Provided data →
+---+

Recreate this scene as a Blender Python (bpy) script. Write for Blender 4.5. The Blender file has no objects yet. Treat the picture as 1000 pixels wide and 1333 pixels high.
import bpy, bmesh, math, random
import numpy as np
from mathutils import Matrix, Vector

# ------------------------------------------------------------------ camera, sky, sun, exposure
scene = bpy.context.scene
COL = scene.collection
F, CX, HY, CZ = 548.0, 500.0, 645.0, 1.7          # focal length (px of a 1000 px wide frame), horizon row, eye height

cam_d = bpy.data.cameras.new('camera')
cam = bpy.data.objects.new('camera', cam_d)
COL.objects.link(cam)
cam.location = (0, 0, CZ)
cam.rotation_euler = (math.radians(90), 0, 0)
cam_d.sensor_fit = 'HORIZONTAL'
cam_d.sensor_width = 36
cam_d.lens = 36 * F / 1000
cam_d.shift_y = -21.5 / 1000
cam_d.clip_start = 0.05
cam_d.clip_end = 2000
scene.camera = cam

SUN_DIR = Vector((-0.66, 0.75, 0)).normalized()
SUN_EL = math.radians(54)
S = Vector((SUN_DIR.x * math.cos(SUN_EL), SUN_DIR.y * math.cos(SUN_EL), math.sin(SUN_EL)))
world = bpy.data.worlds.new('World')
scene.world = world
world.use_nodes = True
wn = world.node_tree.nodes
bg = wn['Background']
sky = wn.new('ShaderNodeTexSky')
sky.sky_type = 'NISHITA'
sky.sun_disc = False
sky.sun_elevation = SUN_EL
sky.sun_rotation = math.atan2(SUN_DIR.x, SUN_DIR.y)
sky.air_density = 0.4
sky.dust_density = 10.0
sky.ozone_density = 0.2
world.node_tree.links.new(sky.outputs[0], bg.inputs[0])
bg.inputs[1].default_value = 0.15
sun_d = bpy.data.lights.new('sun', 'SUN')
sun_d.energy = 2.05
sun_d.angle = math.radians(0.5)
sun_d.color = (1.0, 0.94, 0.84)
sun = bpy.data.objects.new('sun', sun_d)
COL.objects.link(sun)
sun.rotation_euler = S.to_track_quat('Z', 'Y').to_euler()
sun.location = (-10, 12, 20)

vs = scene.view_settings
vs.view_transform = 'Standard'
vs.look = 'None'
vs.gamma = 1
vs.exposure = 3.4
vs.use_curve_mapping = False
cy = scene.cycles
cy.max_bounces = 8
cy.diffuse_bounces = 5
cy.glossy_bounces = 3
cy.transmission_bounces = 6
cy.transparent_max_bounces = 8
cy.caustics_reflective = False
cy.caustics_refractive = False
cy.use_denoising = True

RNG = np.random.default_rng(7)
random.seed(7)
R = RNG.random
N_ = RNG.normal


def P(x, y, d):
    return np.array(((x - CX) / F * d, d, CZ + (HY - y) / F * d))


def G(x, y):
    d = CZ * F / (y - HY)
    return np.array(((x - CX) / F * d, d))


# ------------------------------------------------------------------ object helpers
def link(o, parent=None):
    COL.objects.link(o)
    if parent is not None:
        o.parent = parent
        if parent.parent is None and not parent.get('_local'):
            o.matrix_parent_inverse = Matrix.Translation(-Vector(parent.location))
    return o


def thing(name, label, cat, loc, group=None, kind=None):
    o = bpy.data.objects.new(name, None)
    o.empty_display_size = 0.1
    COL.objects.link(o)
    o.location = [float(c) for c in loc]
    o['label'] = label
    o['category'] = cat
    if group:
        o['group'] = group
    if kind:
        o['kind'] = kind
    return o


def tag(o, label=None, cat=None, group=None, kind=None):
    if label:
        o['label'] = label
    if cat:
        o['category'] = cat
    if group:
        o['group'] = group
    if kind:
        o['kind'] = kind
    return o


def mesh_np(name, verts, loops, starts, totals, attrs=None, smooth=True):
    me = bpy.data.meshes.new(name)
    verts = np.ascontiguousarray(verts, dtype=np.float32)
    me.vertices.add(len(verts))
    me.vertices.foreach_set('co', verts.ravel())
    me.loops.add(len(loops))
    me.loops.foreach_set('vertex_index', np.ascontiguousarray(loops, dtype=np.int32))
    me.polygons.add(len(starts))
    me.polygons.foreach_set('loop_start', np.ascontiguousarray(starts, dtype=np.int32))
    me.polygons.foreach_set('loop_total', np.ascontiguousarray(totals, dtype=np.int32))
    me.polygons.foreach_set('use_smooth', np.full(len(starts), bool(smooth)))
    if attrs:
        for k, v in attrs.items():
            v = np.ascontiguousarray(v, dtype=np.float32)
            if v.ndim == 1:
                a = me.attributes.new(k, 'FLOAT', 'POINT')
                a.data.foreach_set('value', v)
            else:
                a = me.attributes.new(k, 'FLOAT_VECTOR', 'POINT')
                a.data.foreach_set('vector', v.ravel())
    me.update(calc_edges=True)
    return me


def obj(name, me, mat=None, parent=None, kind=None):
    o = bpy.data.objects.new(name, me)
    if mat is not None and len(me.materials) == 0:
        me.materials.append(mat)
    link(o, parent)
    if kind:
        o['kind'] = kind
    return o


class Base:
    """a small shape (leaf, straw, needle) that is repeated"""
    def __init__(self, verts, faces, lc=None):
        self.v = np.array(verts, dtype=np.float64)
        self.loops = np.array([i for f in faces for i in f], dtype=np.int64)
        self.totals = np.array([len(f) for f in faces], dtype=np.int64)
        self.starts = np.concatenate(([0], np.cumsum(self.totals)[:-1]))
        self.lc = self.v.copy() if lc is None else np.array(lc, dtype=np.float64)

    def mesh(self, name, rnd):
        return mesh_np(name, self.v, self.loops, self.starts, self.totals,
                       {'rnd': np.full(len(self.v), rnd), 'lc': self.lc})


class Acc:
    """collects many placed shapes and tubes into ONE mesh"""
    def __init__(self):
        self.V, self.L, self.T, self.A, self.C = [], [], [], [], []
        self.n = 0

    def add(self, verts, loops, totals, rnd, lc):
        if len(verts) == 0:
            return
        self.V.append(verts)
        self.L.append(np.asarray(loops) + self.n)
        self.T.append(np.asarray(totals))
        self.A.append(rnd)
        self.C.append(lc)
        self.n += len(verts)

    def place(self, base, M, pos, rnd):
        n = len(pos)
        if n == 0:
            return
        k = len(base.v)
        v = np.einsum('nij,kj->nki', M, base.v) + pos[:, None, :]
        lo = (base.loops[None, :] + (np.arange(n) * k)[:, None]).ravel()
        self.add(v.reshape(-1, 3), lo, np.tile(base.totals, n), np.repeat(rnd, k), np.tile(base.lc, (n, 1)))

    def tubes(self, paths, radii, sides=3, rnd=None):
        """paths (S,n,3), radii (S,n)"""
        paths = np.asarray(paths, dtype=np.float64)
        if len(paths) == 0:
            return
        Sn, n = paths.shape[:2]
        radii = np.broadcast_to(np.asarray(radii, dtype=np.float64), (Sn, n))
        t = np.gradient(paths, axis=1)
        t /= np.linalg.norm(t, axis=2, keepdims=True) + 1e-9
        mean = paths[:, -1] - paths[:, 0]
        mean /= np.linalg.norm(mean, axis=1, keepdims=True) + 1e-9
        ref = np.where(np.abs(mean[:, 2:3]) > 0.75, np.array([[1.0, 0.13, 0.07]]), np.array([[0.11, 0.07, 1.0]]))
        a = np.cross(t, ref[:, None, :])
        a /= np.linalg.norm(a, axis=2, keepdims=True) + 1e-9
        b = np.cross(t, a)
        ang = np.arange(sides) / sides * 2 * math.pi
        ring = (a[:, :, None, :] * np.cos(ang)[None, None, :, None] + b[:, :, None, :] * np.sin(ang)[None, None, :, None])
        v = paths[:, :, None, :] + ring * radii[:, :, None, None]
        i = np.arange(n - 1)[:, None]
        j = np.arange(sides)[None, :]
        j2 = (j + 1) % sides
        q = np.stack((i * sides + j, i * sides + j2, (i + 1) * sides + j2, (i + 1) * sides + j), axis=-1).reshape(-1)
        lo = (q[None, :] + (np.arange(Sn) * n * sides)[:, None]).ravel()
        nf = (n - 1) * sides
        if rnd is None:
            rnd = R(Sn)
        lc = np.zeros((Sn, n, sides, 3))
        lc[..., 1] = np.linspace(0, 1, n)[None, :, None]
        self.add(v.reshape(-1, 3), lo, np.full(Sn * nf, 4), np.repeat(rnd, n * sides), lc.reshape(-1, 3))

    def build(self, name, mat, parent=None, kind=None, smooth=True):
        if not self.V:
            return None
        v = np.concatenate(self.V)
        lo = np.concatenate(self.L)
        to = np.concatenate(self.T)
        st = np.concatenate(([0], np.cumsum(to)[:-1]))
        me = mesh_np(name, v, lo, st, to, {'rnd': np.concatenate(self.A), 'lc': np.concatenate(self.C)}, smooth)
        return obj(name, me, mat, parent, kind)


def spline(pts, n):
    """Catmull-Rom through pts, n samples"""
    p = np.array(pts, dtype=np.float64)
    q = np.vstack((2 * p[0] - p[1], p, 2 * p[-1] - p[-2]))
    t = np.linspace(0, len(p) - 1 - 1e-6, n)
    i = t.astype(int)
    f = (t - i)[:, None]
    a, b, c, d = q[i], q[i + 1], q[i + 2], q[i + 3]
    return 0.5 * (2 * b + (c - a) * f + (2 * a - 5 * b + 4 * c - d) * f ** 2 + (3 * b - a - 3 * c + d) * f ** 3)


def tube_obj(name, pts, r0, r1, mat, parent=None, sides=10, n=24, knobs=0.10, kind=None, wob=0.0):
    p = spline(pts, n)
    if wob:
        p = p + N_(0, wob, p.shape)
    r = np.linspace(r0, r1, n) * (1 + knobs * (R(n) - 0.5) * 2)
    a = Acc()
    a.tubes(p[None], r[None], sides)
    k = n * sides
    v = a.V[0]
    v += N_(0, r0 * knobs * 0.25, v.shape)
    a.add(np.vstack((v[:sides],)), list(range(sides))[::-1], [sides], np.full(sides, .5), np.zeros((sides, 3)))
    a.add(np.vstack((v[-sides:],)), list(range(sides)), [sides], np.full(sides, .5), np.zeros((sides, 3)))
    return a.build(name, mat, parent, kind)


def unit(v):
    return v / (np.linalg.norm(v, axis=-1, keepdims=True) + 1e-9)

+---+

Task brief →
Print, please, the lines above from the very first through the one that holds "from mathutils import Matrix, Vector", both included, word for word and with nothing else.

Correct result →
Recreate this scene as a Blender Python (bpy) script. Write for Blender 4.5. The Blender file has no objects yet. Treat the picture as 1000 pixels wide and 1333 pixels high.
import bpy, bmesh, math, random
import numpy as np
from mathutils import Matrix, Vector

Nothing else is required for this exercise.